The Word doesn’t work without the Spirit. No instrument, no tool, no hammer, no axe can build a house without the mason and carpenter moving them. But it doesn’t follow that they are not instruments at all! All that follows is, “God does not work faith by the preached Word alone, but by the omnipotency of grace going along with it.” Although the preached Word, in its sound, is physical, literal, bodily, yet in its power, majesty, and the things it signifies, it is spiritual, lively, heavenly.
Not even the Word of God will convert souls unless the Holy Spirit blesses it. Does this mean that preaching is pointless? Absolutely not, says Samuel Rutherford. Interacting with writers in his own time, Rutherford concludes emphatically that preaching the Word is necessary for people to be converted. As seen in the following updated and abridged excerpt, Rutherford is clear on the one hand that the Word is only an instrument, and also on the other hand that it is a real instrument. The Word — read and especially preached — is God’s chosen method of winning souls to Himself.
Preaching the Word Is Necessary as an Instrument
The Word preached is the instrument of the Holy Spirit in our conversion, not the author of it, or its “efficient cause.”
The Word (written or preached) is a created thing, not the formal object of our faith. It is not the objectum quod [the object which] but the objectum quo [the object by which], the intervening means or medium of our faith. The Word, like all instruments, must be elevated above its nature, to bring about more than a “letter” impression of Christ believed in.
The writing, speaking, and conveying of Christ to the soul in the preached Word may be human and by the letter, but the thing signified by the Word, Christ, is divinely supernatural, and the way of it being conveyed to the soul, in regard of the higher operation of the Spirit (above the actings and motions of the letter), is divine, heavenly, supernatural.

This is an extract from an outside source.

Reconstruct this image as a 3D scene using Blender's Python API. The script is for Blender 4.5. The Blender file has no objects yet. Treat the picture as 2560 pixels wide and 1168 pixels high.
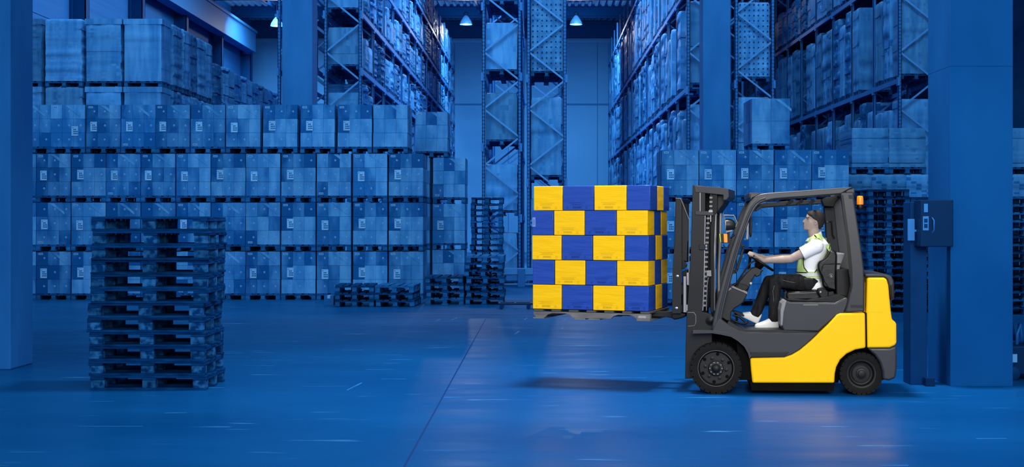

The action of the Holy Ghost, in begetting faith, is “immediate.” The Word only prepares and informs the external man, but the Spirit cometh after, and, in another action, distinct from the Word, infuses faith. Then the Spirit of regeneration is not said to work with the Word, but there is a more common operation of God, which begets literal knowledge, or some higher illumination. Also, the Spirit works with the Word, so as in one and the same act, the Spirit opens the heart to hear and receive what is carried along in the letter of the Word, and so the Spirit works mediately, not immediately.
In the infusion of the new heart, and the habit of the grace of God, we are merely passively acted on, and put forth no cooperation with God, any more than a dead person cooperates to bring itself to life (Eph. 2:1–2), or the withered ground cooperates to receive the rain (Isa. 44:3–4). Though the Word goes before the Spirit’s work, and the Word may be preached during the time while the Spirit is working, yet the act of infusing the new heart is a real action by God, received by us by no subordinate activity of the mind, or act of the will. In this formal act of infusion, what the Word does, other than by way of disposing or preparing, I must profess my ignorance, although it is certainly true that “faith cometh by hearing,” and, in the very meantime whilst Peter was still speaking, “the Holy Ghost fell on them which heard the Word” (Acts 10:44).
Then if we take conversion in the sense of the humbling self-despairing of a sinner and all preparatory acts, going before the infused life of Christ, and in the first operations flowing from this infused life, the Word is an instrument of conversion. But I cannot see how it is an active or moral instrument when the soul is undergoing the Lord’s act of infusion of the life of Christ, unless you call it a passive instrument, because it does not persuade the soul to receive the new life, nor is the soul, being merely passive, an apprehending, knowing, choosing, or consenting faculty. This is an act of omnipotency, the Lord pouring in a new heart. The Word is the instrument as far as the Spirit works in us the same habit of new life, and the same Spirit of grace and supplication that is promised in the Word (Isa. 44:3–4; Zech. 12:10; Eze. 36:26–27), and the same Spirit that the Scripture says Christ purchased by His merits (John 1:16–18; John 12:32; Rev. 1:5; Heb. 10:19–22).
So we conclude that the Word preached is the means which instrumentally concurs with the Spirit for the begetting of faith.